— Exercise task —
A faithful transcription of all the data is required.

***

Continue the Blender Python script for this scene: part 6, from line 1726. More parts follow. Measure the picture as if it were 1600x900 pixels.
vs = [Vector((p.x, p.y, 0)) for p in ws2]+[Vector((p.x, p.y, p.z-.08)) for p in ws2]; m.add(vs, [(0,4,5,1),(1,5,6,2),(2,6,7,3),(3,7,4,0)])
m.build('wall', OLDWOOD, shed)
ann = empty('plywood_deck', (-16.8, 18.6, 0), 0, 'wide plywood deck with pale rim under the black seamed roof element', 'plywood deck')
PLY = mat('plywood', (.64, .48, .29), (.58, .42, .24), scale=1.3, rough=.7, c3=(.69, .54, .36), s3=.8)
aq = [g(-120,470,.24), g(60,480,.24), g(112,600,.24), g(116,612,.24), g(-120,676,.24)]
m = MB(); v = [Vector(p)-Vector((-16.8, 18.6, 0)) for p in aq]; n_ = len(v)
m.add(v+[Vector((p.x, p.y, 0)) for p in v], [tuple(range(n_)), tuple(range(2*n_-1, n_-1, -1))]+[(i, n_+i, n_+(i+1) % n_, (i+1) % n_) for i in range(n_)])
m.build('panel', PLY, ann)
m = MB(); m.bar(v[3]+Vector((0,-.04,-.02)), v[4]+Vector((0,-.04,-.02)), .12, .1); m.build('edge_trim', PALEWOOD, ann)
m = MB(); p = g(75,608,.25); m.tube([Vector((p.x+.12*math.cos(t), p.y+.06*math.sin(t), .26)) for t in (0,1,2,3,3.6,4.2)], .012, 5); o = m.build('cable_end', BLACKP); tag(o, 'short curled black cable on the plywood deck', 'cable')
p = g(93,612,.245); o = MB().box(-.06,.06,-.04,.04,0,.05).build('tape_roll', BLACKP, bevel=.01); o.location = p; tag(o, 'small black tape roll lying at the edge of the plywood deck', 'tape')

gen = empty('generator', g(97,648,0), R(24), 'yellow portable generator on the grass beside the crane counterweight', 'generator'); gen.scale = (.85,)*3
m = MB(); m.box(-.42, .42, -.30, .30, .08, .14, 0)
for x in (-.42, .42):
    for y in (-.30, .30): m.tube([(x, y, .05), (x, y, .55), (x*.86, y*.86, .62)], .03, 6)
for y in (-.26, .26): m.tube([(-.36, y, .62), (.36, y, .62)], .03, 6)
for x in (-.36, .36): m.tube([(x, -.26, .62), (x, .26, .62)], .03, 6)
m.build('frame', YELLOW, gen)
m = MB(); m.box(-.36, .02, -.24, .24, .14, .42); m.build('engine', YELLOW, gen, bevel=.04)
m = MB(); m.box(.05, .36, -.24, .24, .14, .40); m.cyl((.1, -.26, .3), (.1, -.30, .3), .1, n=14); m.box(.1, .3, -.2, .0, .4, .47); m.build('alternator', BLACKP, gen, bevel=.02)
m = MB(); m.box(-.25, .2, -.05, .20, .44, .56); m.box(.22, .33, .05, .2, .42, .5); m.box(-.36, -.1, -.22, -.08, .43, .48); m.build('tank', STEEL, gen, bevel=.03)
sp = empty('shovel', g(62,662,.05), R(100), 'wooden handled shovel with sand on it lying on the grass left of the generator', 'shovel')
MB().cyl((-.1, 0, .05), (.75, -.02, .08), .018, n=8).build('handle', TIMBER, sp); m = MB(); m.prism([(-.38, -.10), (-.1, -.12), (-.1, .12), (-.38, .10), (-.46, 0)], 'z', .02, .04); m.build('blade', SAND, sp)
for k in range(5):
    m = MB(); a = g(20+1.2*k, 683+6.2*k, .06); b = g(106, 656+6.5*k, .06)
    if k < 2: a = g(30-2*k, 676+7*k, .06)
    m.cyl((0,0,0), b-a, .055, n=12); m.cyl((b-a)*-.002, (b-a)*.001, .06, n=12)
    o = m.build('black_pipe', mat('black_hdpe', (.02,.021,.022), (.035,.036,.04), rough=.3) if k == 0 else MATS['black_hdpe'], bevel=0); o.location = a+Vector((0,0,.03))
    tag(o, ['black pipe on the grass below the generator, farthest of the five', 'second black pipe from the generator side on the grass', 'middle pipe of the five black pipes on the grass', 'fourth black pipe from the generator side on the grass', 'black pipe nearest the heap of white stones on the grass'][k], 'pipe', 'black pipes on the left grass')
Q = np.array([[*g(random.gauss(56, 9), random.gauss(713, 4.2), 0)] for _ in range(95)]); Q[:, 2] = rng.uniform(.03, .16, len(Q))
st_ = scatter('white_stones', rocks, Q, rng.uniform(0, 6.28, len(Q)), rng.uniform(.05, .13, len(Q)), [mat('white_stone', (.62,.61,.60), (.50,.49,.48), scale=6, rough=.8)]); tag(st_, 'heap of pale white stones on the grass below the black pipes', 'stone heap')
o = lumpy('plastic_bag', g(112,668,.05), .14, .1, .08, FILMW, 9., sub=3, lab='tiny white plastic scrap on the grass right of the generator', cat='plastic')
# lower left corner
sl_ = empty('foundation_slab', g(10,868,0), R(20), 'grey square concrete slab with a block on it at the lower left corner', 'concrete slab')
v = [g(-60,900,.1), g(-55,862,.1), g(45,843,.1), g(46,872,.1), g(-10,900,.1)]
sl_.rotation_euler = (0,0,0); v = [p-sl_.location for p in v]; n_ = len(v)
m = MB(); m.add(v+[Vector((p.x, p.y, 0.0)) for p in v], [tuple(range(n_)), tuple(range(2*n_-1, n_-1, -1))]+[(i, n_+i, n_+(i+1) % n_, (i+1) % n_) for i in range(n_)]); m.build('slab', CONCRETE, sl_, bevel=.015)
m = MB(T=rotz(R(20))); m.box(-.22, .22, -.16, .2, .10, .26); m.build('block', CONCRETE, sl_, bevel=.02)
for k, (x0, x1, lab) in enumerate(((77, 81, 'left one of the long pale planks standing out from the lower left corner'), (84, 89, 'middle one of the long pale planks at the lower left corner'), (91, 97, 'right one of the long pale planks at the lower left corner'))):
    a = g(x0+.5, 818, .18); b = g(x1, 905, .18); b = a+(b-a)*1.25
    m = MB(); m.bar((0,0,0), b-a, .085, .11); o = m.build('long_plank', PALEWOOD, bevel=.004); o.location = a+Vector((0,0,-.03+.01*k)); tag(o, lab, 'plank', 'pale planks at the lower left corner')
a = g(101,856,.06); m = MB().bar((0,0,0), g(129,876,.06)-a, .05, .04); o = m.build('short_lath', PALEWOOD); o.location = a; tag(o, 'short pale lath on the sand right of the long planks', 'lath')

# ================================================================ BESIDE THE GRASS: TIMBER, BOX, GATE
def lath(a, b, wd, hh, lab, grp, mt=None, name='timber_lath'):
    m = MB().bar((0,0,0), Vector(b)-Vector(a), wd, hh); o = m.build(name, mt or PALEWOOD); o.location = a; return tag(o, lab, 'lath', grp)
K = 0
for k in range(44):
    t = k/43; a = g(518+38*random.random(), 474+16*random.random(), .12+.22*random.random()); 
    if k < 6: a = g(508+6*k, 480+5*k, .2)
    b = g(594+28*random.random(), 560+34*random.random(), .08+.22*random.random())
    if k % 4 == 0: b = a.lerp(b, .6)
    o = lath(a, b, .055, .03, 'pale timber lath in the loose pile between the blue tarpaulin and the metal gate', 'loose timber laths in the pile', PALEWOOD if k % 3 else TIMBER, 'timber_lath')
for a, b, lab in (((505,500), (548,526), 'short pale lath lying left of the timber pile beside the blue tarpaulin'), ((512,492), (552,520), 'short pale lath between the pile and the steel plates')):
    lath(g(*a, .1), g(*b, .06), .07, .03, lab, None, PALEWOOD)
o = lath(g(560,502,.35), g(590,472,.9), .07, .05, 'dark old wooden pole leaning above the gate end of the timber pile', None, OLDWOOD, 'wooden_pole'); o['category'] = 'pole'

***

— Exercise answer —
Continue the Blender Python script for this scene: part 6, from line 1726. More parts follow. Measure the picture as if it were 1600x900 pixels.
vs = [Vector((p.x, p.y, 0)) for p in ws2]+[Vector((p.x, p.y, p.z-.08)) for p in ws2]; m.add(vs, [(0,4,5,1),(1,5,6,2),(2,6,7,3),(3,7,4,0)])
m.build('wall', OLDWOOD, shed)
ann = empty('plywood_deck', (-16.8, 18.6, 0), 0, 'wide plywood deck with pale rim under the black seamed roof element', 'plywood deck')
PLY = mat('plywood', (.64, .48, .29), (.58, .42, .24), scale=1.3, rough=.7, c3=(.69, .54, .36), s3=.8)
aq = [g(-120,470,.24), g(60,480,.24), g(112,600,.24), g(116,612,.24), g(-120,676,.24)]
m = MB(); v = [Vector(p)-Vector((-16.8, 18.6, 0)) for p in aq]; n_ = len(v)
m.add(v+[Vector((p.x, p.y, 0)) for p in v], [tuple(range(n_)), tuple(range(2*n_-1, n_-1, -1))]+[(i, n_+i, n_+(i+1) % n_, (i+1) % n_) for i in range(n_)])
m.build('panel', PLY, ann)
m = MB(); m.bar(v[3]+Vector((0,-.04,-.02)), v[4]+Vector((0,-.04,-.02)), .12, .1); m.build('edge_trim', PALEWOOD, ann)
m = MB(); p = g(75,608,.25); m.tube([Vector((p.x+.12*math.cos(t), p.y+.06*math.sin(t), .26)) for t in (0,1,2,3,3.6,4.2)], .012, 5); o = m.build('cable_end', BLACKP); tag(o, 'short curled black cable on the plywood deck', 'cable')
p = g(93,612,.245); o = MB().box(-.06,.06,-.04,.04,0,.05).build('tape_roll', BLACKP, bevel=.01); o.location = p; tag(o, 'small black tape roll lying at the edge of the plywood deck', 'tape')

gen = empty('generator', g(97,648,0), R(24), 'yellow portable generator on the grass beside the crane counterweight', 'generator'); gen.scale = (.85,)*3
m = MB(); m.box(-.42, .42, -.30, .30, .08, .14, 0)
for x in (-.42, .42):
    for y in (-.30, .30): m.tube([(x, y, .05), (x, y, .55), (x*.86, y*.86, .62)], .03, 6)
for y in (-.26, .26): m.tube([(-.36, y, .62), (.36, y, .62)], .03, 6)
for x in (-.36, .36): m.tube([(x, -.26, .62), (x, .26, .62)], .03, 6)
m.build('frame', YELLOW, gen)
m = MB(); m.box(-.36, .02, -.24, .24, .14, .42); m.build('engine', YELLOW, gen, bevel=.04)
m = MB(); m.box(.05, .36, -.24, .24, .14, .40); m.cyl((.1, -.26, .3), (.1, -.30, .3), .1, n=14); m.box(.1, .3, -.2, .0, .4, .47); m.build('alternator', BLACKP, gen, bevel=.02)
m = MB(); m.box(-.25, .2, -.05, .20, .44, .56); m.box(.22, .33, .05, .2, .42, .5); m.box(-.36, -.1, -.22, -.08, .43, .48); m.build('tank', STEEL, gen, bevel=.03)
sp = empty('shovel', g(62,662,.05), R(100), 'wooden handled shovel with sand on it lying on the grass left of the generator', 'shovel')
MB().cyl((-.1, 0, .05), (.75, -.02, .08), .018, n=8).build('handle', TIMBER, sp); m = MB(); m.prism([(-.38, -.10), (-.1, -.12), (-.1, .12), (-.38, .10), (-.46, 0)], 'z', .02, .04); m.build('blade', SAND, sp)
for k in range(5):
    m = MB(); a = g(20+1.2*k, 683+6.2*k, .06); b = g(106, 656+6.5*k, .06)
    if k < 2: a = g(30-2*k, 676+7*k, .06)
    m.cyl((0,0,0), b-a, .055, n=12); m.cyl((b-a)*-.002, (b-a)*.001, .06, n=12)
    o = m.build('black_pipe', mat('black_hdpe', (.02,.021,.022), (.035,.036,.04), rough=.3) if k == 0 else MATS['black_hdpe'], bevel=0); o.location = a+Vector((0,0,.03))
    tag(o, ['black pipe on the grass below the generator, farthest of the five', 'second black pipe from the generator side on the grass', 'middle pipe of the five black pipes on the grass', 'fourth black pipe from the generator side on the grass', 'black pipe nearest the heap of white stones on the grass'][k], 'pipe', 'black pipes on the left grass')
Q = np.array([[*g(random.gauss(56, 9), random.gauss(713, 4.2), 0)] for _ in range(95)]); Q[:, 2] = rng.uniform(.03, .16, len(Q))
st_ = scatter('white_stones', rocks, Q, rng.uniform(0, 6.28, len(Q)), rng.uniform(.05, .13, len(Q)), [mat('white_stone', (.62,.61,.60), (.50,.49,.48), scale=6, rough=.8)]); tag(st_, 'heap of pale white stones on the grass below the black pipes', 'stone heap')
o = lumpy('plastic_bag', g(112,668,.05), .14, .1, .08, FILMW, 9., sub=3, lab='tiny white plastic scrap on the grass right of the generator', cat='plastic')
# lower left corner
sl_ = empty('foundation_slab', g(10,868,0), R(20), 'grey square concrete slab with a block on it at the lower left corner', 'concrete slab')
v = [g(-60,900,.1), g(-55,862,.1), g(45,843,.1), g(46,872,.1), g(-10,900,.1)]
sl_.rotation_euler = (0,0,0); v = [p-sl_.location for p in v]; n_ = len(v)
m = MB(); m.add(v+[Vector((p.x, p.y, 0.0)) for p in v], [tuple(range(n_)), tuple(range(2*n_-1, n_-1, -1))]+[(i, n_+i, n_+(i+1) % n_, (i+1) % n_) for i in range(n_)]); m.build('slab', CONCRETE, sl_, bevel=.015)
m = MB(T=rotz(R(20))); m.box(-.22, .22, -.16, .2, .10, .26); m.build('block', CONCRETE, sl_, bevel=.02)
for k, (x0, x1, lab) in enumerate(((77, 81, 'left one of the long pale planks standing out from the lower left corner'), (84, 89, 'middle one of the long pale planks at the lower left corner'), (91, 97, 'right one of the long pale planks at the lower left corner'))):
    a = g(x0+.5, 818, .18); b = g(x1, 905, .18); b = a+(b-a)*1.25
    m = MB(); m.bar((0,0,0), b-a, .085, .11); o = m.build('long_plank', PALEWOOD, bevel=.004); o.location = a+Vector((0,0,-.03+.01*k)); tag(o, lab, 'plank', 'pale planks at the lower left corner')
a = g(101,856,.06); m = MB().bar((0,0,0), g(129,876,.06)-a, .05, .04); o = m.build('short_lath', PALEWOOD); o.location = a; tag(o, 'short pale lath on the sand right of the long planks', 'lath')

# ================================================================ BESIDE THE GRASS: TIMBER, BOX, GATE
def lath(a, b, wd, hh, lab, grp, mt=None, name='timber_lath'):
    m = MB().bar((0,0,0), Vector(b)-Vector(a), wd, hh); o = m.build(name, mt or PALEWOOD); o.location = a; return tag(o, lab, 'lath', grp)
K = 0
for k in range(44):
    t = k/43; a = g(518+38*random.random(), 474+16*random.random(), .12+.22*random.random()); 
    if k < 6: a = g(508+6*k, 480+5*k, .2)
    b = g(594+28*random.random(), 560+34*random.random(), .08+.22*random.random())
    if k % 4 == 0: b = a.lerp(b, .6)
    o = lath(a, b, .055, .03, 'pale timber lath in the loose pile between the blue tarpaulin and the metal gate', 'loose timber laths in the pile', PALEWOOD if k % 3 else TIMBER, 'timber_lath')
for a, b, lab in (((505,500), (548,526), 'short pale lath lying left of the timber pile beside the blue tarpaulin'), ((512,492), (552,520), 'short pale lath between the pile and the steel plates')):
    lath(g(*a, .1), g(*b, .06), .07, .03, lab, None, PALEWOOD)
o = lath(g(560,502,.35), g(590,472,.9), .07, .05, 'dark old wooden pole leaning above the gate end of the timber pile', None, OLDWOOD, 'wooden_pole'); o['category'] = 'pole'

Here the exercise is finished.